> [WHAT IS ASKED]: Using the records provided below, locate and copy each line that contains the word "script".
[BEGIN INPUT FOR THIS TASK]
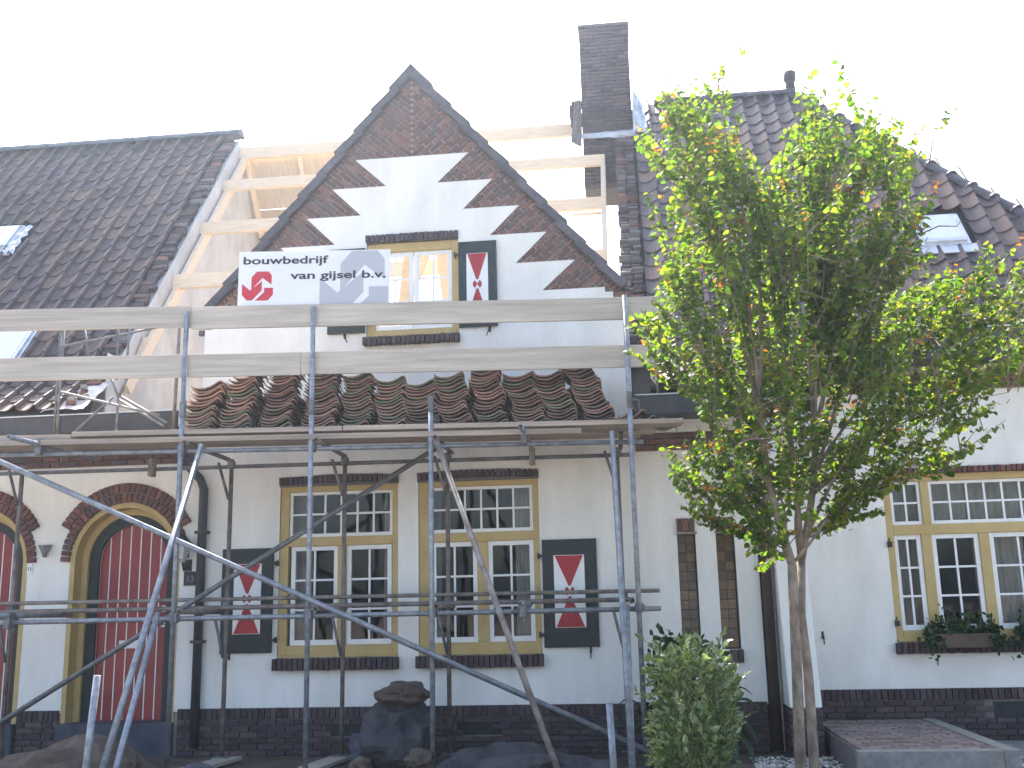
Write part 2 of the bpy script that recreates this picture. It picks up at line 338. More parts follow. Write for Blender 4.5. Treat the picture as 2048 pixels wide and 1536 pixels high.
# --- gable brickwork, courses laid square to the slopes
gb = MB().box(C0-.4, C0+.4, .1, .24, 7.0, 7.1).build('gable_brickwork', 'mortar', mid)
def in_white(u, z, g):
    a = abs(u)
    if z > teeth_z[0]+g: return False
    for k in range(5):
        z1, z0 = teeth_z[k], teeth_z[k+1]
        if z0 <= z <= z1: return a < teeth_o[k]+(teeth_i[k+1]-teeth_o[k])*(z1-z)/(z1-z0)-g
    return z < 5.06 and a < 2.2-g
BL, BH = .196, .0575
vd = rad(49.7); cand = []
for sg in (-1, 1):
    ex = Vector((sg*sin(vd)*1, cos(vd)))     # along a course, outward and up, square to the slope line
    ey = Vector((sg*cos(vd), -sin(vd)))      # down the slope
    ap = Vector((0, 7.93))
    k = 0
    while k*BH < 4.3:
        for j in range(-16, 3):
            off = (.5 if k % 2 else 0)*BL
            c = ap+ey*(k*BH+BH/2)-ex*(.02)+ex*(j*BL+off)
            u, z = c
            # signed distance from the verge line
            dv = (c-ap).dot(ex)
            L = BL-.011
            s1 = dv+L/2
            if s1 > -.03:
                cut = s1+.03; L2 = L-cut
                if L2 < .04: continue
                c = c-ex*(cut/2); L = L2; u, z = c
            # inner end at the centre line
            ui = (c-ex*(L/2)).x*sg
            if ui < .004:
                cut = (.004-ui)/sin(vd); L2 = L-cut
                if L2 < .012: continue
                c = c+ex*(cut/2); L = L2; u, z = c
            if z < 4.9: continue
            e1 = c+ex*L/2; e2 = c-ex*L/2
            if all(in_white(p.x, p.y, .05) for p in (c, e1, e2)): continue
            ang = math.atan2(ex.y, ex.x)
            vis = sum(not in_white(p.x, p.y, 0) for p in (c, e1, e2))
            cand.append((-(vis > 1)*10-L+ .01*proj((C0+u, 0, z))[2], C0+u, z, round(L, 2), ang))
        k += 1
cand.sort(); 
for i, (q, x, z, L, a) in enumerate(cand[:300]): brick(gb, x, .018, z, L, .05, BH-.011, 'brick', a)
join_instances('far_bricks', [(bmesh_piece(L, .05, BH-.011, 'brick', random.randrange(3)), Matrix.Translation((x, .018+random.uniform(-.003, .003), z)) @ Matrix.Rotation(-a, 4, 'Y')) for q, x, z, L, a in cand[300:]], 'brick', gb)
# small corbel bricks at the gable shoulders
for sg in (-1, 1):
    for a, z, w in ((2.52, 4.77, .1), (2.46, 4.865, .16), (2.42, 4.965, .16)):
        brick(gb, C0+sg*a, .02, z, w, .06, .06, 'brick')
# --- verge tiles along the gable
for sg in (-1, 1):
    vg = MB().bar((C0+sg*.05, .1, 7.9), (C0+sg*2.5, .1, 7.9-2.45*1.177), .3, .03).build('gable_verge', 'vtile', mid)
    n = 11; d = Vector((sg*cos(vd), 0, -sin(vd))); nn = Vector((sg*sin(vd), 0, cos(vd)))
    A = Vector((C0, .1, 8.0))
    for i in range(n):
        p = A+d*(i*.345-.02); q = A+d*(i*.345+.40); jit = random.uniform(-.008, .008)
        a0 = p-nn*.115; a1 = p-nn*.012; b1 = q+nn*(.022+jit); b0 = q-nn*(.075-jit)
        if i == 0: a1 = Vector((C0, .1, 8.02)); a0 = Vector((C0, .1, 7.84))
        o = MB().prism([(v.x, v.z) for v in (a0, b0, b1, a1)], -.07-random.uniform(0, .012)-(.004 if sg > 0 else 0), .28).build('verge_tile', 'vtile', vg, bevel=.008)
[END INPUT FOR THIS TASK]
[BEGIN INPUT FOR THIS TASK]
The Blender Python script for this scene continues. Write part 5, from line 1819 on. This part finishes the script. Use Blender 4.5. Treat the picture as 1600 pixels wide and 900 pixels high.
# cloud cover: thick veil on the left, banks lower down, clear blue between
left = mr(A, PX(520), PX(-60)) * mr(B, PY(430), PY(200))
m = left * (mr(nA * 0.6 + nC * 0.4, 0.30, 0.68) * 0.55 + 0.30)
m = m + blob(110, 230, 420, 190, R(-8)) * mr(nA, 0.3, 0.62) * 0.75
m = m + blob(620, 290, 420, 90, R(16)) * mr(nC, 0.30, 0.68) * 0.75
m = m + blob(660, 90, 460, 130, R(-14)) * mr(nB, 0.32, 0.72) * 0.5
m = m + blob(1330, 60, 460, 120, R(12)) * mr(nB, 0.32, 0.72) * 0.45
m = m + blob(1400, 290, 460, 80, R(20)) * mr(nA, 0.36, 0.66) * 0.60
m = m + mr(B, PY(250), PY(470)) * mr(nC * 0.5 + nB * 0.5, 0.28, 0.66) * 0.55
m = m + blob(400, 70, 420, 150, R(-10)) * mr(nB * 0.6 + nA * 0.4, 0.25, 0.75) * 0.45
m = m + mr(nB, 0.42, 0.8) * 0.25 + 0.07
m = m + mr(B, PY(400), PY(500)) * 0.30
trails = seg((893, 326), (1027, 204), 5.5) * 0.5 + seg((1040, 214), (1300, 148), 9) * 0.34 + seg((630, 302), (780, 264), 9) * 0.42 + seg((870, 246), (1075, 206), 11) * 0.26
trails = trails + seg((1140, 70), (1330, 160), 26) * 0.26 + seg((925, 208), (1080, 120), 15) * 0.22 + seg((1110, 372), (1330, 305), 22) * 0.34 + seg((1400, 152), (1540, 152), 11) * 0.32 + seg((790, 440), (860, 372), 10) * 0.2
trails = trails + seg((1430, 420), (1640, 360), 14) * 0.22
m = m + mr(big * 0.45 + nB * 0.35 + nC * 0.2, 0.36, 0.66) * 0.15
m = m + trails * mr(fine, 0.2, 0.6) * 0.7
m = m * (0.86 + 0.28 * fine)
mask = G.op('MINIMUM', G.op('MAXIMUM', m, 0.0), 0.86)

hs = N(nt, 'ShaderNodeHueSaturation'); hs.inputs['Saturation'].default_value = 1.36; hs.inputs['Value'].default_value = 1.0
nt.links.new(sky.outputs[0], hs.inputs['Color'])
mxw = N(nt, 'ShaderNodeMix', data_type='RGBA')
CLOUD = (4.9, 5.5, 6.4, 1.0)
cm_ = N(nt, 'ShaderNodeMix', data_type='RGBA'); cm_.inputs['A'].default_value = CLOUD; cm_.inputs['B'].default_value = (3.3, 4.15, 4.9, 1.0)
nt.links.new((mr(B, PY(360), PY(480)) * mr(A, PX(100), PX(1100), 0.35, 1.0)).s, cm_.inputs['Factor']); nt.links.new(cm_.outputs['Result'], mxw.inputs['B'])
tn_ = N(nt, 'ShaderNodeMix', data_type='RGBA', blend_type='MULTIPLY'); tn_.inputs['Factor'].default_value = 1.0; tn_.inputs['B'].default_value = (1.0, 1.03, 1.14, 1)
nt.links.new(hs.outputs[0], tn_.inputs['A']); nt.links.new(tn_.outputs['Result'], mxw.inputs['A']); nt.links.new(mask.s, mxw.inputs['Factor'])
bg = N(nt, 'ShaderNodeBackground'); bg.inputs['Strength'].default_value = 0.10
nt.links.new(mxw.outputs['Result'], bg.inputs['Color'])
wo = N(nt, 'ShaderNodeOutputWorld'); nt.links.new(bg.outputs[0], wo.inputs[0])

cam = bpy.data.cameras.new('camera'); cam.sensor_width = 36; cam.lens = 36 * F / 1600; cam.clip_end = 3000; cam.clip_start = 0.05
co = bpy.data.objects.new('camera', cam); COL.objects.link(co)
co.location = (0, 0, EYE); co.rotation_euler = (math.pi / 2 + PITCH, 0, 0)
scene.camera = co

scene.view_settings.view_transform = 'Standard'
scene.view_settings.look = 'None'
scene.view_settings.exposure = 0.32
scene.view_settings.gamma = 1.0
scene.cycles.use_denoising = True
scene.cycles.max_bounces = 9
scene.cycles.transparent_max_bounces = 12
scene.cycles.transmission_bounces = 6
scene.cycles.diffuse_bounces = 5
[END INPUT FOR THIS TASK]
> [TASK RESPONSE]:
Write part 2 of the bpy script that recreates this picture. It picks up at line 338. More parts follow. Write for Blender 4.5. Treat the picture as 2048 pixels wide and 1536 pixels high.
The Blender Python script for this scene continues. Write part 5, from line 1819 on. This part finishes the script. Use Blender 4.5. Treat the picture as 1600 pixels wide and 900 pixels high.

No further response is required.